Yesterday, floods of voters hit the polls to vote in the Presidential Primary Race. In my election district, it really was a trickle with a disappointing number of voters simply refusing to show up. I worked as a chairman and found the experience stressful and challenging unlike previous experiences. I'm working hard to not hold onto emotions and stress so I am going to just dump it here today.

  • The stress of getting things prepared for my family the day before, coupled with the anxiety of getting up in time the next morning meant I did not sleep at all.
  • The day is long and demanding--starting at 4 a.m. to get ready and ending around 10 p.m.
  • My position included extra responsibilities of opening and closing the polls. If I do this again, I may ask to change positions.
  • The primary is really the only time you can ask another person whether they are a Democrat or Republican. Such a taboo question normally. It often caught the voters off guard when we asked them, but we had to ask because there are different ballots for each party.
  • I really irritated another poll worker who had worked my position several years in a row. I truly did not mean to upset her or step on her toes.
  • Many people simply did not know which party they had registered for. 
  • Some people refused to vote when they realized which party they were registered for.
  • Most people have no clue what to do when voting.
  • There were a lot of complications which meant I spent a lot of time making calls to the Board of Elections. 
  • We were required to call the BOE frequently to report numbers. Cell service in our polling place was patchy. I wish we could text the numbers.
  • The Democrat ballot in my county was really confusing and messed up.
  • There were lots of independent voters who thought they were registered Democrats. The BOE keeps records on changes and registration. 

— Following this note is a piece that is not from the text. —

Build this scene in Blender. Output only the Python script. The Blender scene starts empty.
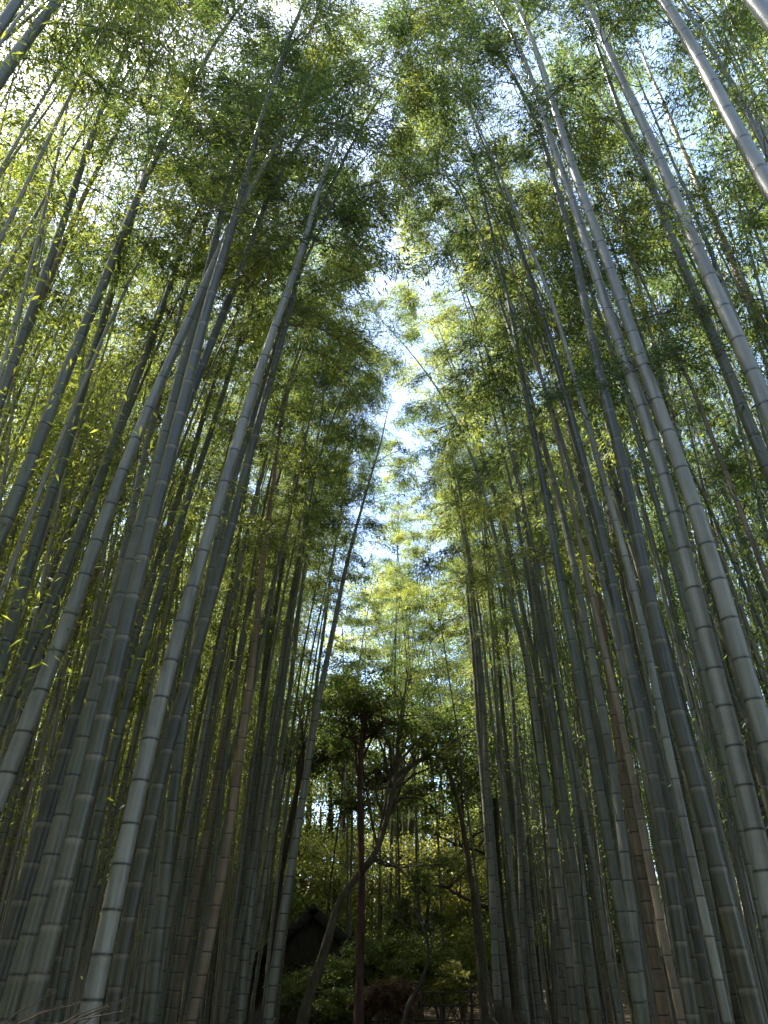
import bpy, math, random
import numpy as np
from math import radians as R, pi, sin, cos
random.seed(7)
rng = np.random.default_rng(7)
S = bpy.context.scene
C = S.collection

# ------------------------------------------------------------------ camera
PITCH = R(34.0); FL = 769.0; CH = 1.5
cam_d = bpy.data.cameras.new('camera'); cam = bpy.data.objects.new('camera', cam_d); C.objects.link(cam)
cam.location = (0, 0, CH); cam.rotation_euler = (R(90) + PITCH, 0, 0)
cam_d.sensor_fit = 'VERTICAL'; cam_d.sensor_height = 24; cam_d.lens = 24 * FL / 1024
cam_d.clip_start = 0.05; cam_d.clip_end = 3000
S.camera = cam

def at(u, v, Y):
    """the point at ground distance Y that lies in the direction of a pixel"""
    f = FL * cos(PITCH) + (v - 512) * sin(PITCH)
    up = FL * sin(PITCH) - (v - 512) * cos(PITCH)
    return np.array([(u - 384) / f * Y, Y, CH + up / f * Y])
def fwd(v): return FL * cos(PITCH) + (v - 512) * sin(PITCH)
def project(p):
    d = np.asarray(p, float) - np.array([0, 0, CH])
    z = d[..., 1] * cos(PITCH) + d[..., 2] * sin(PITCH)
    y = d[..., 2] * cos(PITCH) - d[..., 1] * sin(PITCH)
    zz = np.where(z > .05, z, np.nan)
    return 384 + d[..., 0] / zz * FL, 512 - y / zz * FL, z

def sstep(a, b, x):
    t = np.clip((np.asarray(x, float) - a) / (b - a), 0, 1); return t * t * (3 - 2 * t)
def ground_z(x, y):
    x = np.asarray(x, float); y = np.asarray(y, float)
    z = 1.45 * sstep(5, 21, y) + 2.4 * sstep(22, 32, y) + 13 * sstep(30, 110, y)
    off = np.abs(x) - 1.6
    z = z + 0.10 * sstep(0, .5, off) * 1.0
    z = z + .05 * np.sin(x * 1.3 + y * .7) * sstep(.3, 1.5, off) + .04 * np.sin(x * .5 - y * 1.9) * sstep(.3, 1.5, off)
    return z

# ------------------------------------------------------------------ helpers
def tag(o, label=None, cat=None, group=None, kind=None):
    if label: o['label'] = label
    if cat: o['category'] = cat
    if group: o['group'] = group
    if kind: o['kind'] = kind
    return o
def empty(name, loc, label, cat, group=None, rz=0):
    o = bpy.data.objects.new(name, None); C.objects.link(o)
    o.location = loc; o.rotation_euler = (0, 0, rz); o.empty_display_size = .2
    return tag(o, label, cat, group)
def mesh(name, V, F, mat, smooth=False, attrs=None, mats=None):
    """V (n,3); F list of (k,4)/(k,3) int arrays"""
    V = np.asarray(V, np.float32)
    if not isinstance(F, list): F = [F]
    F = [np.asarray(f, np.int32) for f in F if len(f)]
    me = bpy.data.meshes.new(name)
    me.vertices.add(len(V)); me.vertices.foreach_set('co', V.ravel())
    li = np.concatenate([f.ravel() for f in F])
    tot = np.concatenate([np.full(len(f), f.shape[1], np.int32) for f in F])
    st = np.concatenate([[0], np.cumsum(tot)[:-1]]).astype(np.int32)
    me.loops.add(len(li)); me.loops.foreach_set('vertex_index', li)
    me.polygons.add(len(tot)); me.polygons.foreach_set('loop_start', st); me.polygons.foreach_set('loop_total', tot)
    if smooth: me.polygons.foreach_set('use_smooth', np.ones(len(tot), bool))
    for a, d in (attrs or {}).items():
        at_ = me.attributes.new(a, 'FLOAT', 'POINT'); at_.data.foreach_set('value', np.asarray(d, np.float32))
    me.update(calc_edges=True)
    me.materials.append(mat)
    return me
def link(name, me, parent=None, mat=None):
    o = bpy.data.objects.new(name, me); C.objects.link(o)
    if parent is not None: o.parent = parent
    if mat is not None:
        o.material_slots[0].link = 'OBJECT'; o.material_slots[0].material = mat
    return o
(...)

  • It actually costs a lot of money to run an election. Our BOE requires two Democrats and two Republicans per voting district or table-sometimes they combine districts depending on the election. They pay a small fee to the polling places they rent. The machines cost money. The ballots cost money. Incidentally, because many people did not vote, all those ballots, and that money was wasted. 
  • Very few Democrats in my district voted. It was disappointing. 
  • We have to account for every single ballot given out--this includes spoiled ballots, emergency ballots, blank ballots (for the handicapped machine), and cast ballots. 
  • Every step of the process requires signatures by the poll workers--all to account for ballots and ensure that voter fraud isn't committed or that ballots aren't mishandled by poll-workers. 
  • One couple brought their dog into the polling place in a stroller. He was wearing a ball cap. When asked why he couldn't walk, they said he had cataracts. 
  • One bright spot to my day was seeing my oldest son. I was at the high school and he stopped by a few times to say hi. My husband also dropped by with our youngest daughter. Holding her was very soothing. 

I do feel better for writing this down. It was just a really long day that I am glad is over.